I just loved the look of the fastback coupe though, the over sized tail end and long bonnet was something of a rarity in the UK. Back in its day, this was the kind of car your managing director would pull up in, exiting whilst chatting away on an early mobile phone about business and then later he’d leave you at the car park in plume of smoke in an effortlessly powerful event.

Opels cast iron, three litre, six cylinder lump started first time with no hesitation, the lovely deep roar from the front end and the burbling exhaust notes harmonized quickly to the tune of something quite dignified. This would be my first automatic, obviously a manual would have been preferable…I did really want the famous GSE model but again, this was what I could get with the budget. During the test drive she purred along beautifully, the interior smelt a bit ‘horsey’ for sure and there were cobwebs in the back but I could see the potential. The engine had been rebuilt professionally at some point, I think the mileage of the chassis would have put Neil Armstrong to shame but the work had been put into the car and she held up well.
Excited, nervous but happy enough, I sat with the guy in his fibreglass home whilst he tried to remember how to spell and fill out the appropriate forms.

Driving the Monza for the first time at night was a fairly terrifying experience, butterflies once  again, because I had no idea if the old girl would get me home or not. Once out on the open road, I left the little rural village, flicked on the full beam and cruised all the way back.
Surprisingly the car didn’t miss a beat, only catching me off guard with this strange experience of a car without a clutch. I quite liked it. The steering wheel felt too large at first, like steering a ship, but once I had gotten used to not having to move my hands to change gear, the power steering was a joy. The last stretch of road was the motorway and this is where the car comes into its own, cruising at the speed limit only required an ounce of foot pressure and you’re left to enjoy the low rumble of the strong engine and gearbox, sat in an armchair.

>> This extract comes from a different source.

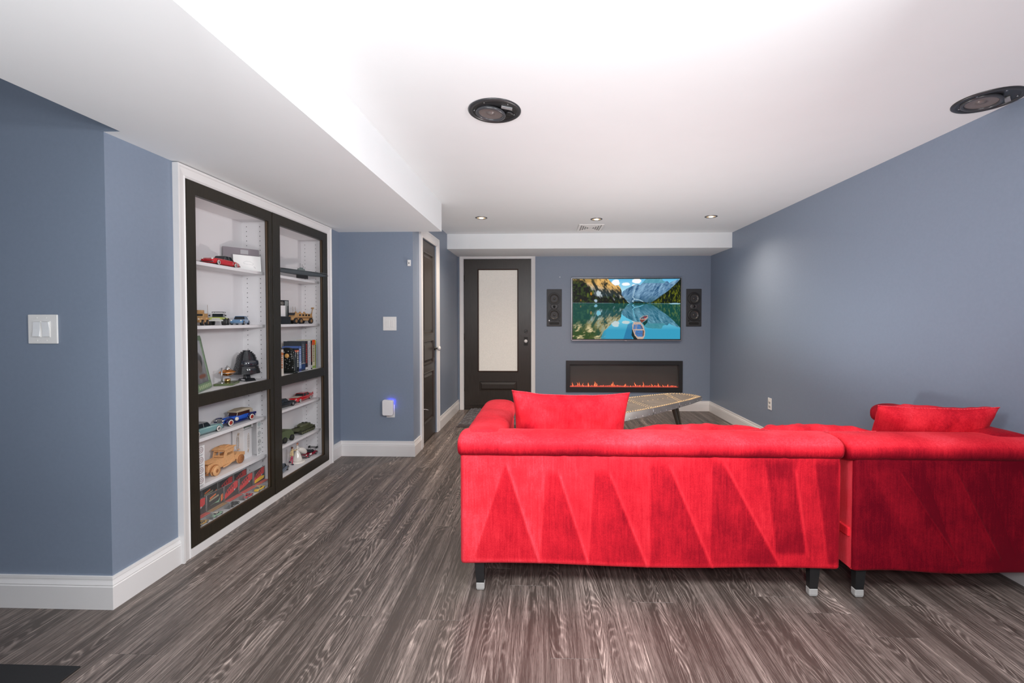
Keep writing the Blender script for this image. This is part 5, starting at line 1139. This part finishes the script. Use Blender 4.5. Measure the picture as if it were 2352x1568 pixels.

The following day I gave it the once over and checked the fluid levels were correct, before heading out for a decent drive in the sun.
What the Monza lacked in refinements it made up for in comfort and performance. Sure, the three speed Borgwarner gearbox isn’t exactly intelligent or refined but it does the job. Handling wise the Monza will surprise you, the back end never wallows or drifts, the old school heavy duty brakes are more than enough to halt progress quickly and the torque was something that always brought a smile to my face. Even though this car was released the year i was born, I once saw off a Mercedes sport, fifteen years it’s junior, licking 130mph before running out of road.

The heater matrix had packed in, and for the majority of winter I had to drive to work with gloves and a scarf added to my layers, with the windows down to stop them steaming up. I spent roughly twenty four hours over two days installing the new one, once the weather was bearable to work in it.

Sometimes owning a classic car like this is a little like spinning plates but the reward from the blood sweat and tears are some great driving experiences.

I didn’t care that i had acquired the less refined luxury coupe from this era, it looked great from all angles, inside and out. If you park up your car and you don’t look back at it when you walk away, you’ve purchased the wrong car.
The big bad Opel was rare back in the day, so you can imagine how rare it is today. She had already been saved once, engine rebuilt and bodywork stitched up. I did what I could to keep it together but in the end I had to part ways and again, sold it to someone who would give it a good home.